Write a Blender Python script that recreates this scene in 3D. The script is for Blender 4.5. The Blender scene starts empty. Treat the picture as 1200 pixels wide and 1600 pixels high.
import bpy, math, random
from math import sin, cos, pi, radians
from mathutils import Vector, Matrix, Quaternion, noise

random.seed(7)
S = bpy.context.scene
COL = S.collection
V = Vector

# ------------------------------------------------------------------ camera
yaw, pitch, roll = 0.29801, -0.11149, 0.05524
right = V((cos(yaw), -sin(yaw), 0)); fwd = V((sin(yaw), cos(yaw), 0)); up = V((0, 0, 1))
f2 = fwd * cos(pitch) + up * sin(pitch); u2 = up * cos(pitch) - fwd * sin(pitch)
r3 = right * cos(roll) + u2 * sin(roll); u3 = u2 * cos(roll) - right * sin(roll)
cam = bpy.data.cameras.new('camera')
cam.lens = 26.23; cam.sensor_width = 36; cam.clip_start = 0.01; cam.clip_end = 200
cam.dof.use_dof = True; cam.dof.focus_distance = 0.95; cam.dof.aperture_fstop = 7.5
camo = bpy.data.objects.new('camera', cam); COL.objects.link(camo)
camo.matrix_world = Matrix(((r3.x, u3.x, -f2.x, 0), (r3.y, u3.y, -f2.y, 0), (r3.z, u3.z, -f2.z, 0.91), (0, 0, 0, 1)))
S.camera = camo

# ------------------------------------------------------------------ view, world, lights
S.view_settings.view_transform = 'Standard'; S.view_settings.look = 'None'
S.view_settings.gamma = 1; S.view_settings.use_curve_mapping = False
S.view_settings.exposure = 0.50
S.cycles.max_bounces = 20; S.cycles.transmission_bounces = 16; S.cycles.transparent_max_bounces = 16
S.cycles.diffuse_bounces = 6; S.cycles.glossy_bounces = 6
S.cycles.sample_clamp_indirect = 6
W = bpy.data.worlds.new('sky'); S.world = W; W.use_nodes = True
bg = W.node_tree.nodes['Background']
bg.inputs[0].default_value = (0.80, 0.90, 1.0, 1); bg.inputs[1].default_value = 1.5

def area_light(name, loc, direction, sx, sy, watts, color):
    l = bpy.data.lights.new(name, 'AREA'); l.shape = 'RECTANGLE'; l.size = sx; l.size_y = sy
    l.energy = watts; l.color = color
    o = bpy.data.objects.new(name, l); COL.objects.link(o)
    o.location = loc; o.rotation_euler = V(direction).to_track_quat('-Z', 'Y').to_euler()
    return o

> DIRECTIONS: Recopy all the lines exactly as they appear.

> FINISHED TASK:
Write a Blender Python script that recreates this scene in 3D. The script is for Blender 4.5. The Blender scene starts empty. Treat the picture as 1200 pixels wide and 1600 pixels high.
import bpy, math, random
from math import sin, cos, pi, radians
from mathutils import Vector, Matrix, Quaternion, noise

random.seed(7)
S = bpy.context.scene
COL = S.collection
V = Vector

# ------------------------------------------------------------------ camera
yaw, pitch, roll = 0.29801, -0.11149, 0.05524
right = V((cos(yaw), -sin(yaw), 0)); fwd = V((sin(yaw), cos(yaw), 0)); up = V((0, 0, 1))
f2 = fwd * cos(pitch) + up * sin(pitch); u2 = up * cos(pitch) - fwd * sin(pitch)
r3 = right * cos(roll) + u2 * sin(roll); u3 = u2 * cos(roll) - right * sin(roll)
cam = bpy.data.cameras.new('camera')
cam.lens = 26.23; cam.sensor_width = 36; cam.clip_start = 0.01; cam.clip_end = 200
cam.dof.use_dof = True; cam.dof.focus_distance = 0.95; cam.dof.aperture_fstop = 7.5
camo = bpy.data.objects.new('camera', cam); COL.objects.link(camo)
camo.matrix_world = Matrix(((r3.x, u3.x, -f2.x, 0), (r3.y, u3.y, -f2.y, 0), (r3.z, u3.z, -f2.z, 0.91), (0, 0, 0, 1)))
S.camera = camo

# ------------------------------------------------------------------ view, world, lights
S.view_settings.view_transform = 'Standard'; S.view_settings.look = 'None'
S.view_settings.gamma = 1; S.view_settings.use_curve_mapping = False
S.view_settings.exposure = 0.50
S.cycles.max_bounces = 20; S.cycles.transmission_bounces = 16; S.cycles.transparent_max_bounces = 16
S.cycles.diffuse_bounces = 6; S.cycles.glossy_bounces = 6
S.cycles.sample_clamp_indirect = 6
W = bpy.data.worlds.new('sky'); S.world = W; W.use_nodes = True
bg = W.node_tree.nodes['Background']
bg.inputs[0].default_value = (0.80, 0.90, 1.0, 1); bg.inputs[1].default_value = 1.5

def area_light(name, loc, direction, sx, sy, watts, color):
    l = bpy.data.lights.new(name, 'AREA'); l.shape = 'RECTANGLE'; l.size = sx; l.size_y = sy
    l.energy = watts; l.color = color
    o = bpy.data.objects.new(name, l); COL.objects.link(o)
    o.location = loc; o.rotation_euler = V(direction).to_track_quat('-Z', 'Y').to_euler()
    return o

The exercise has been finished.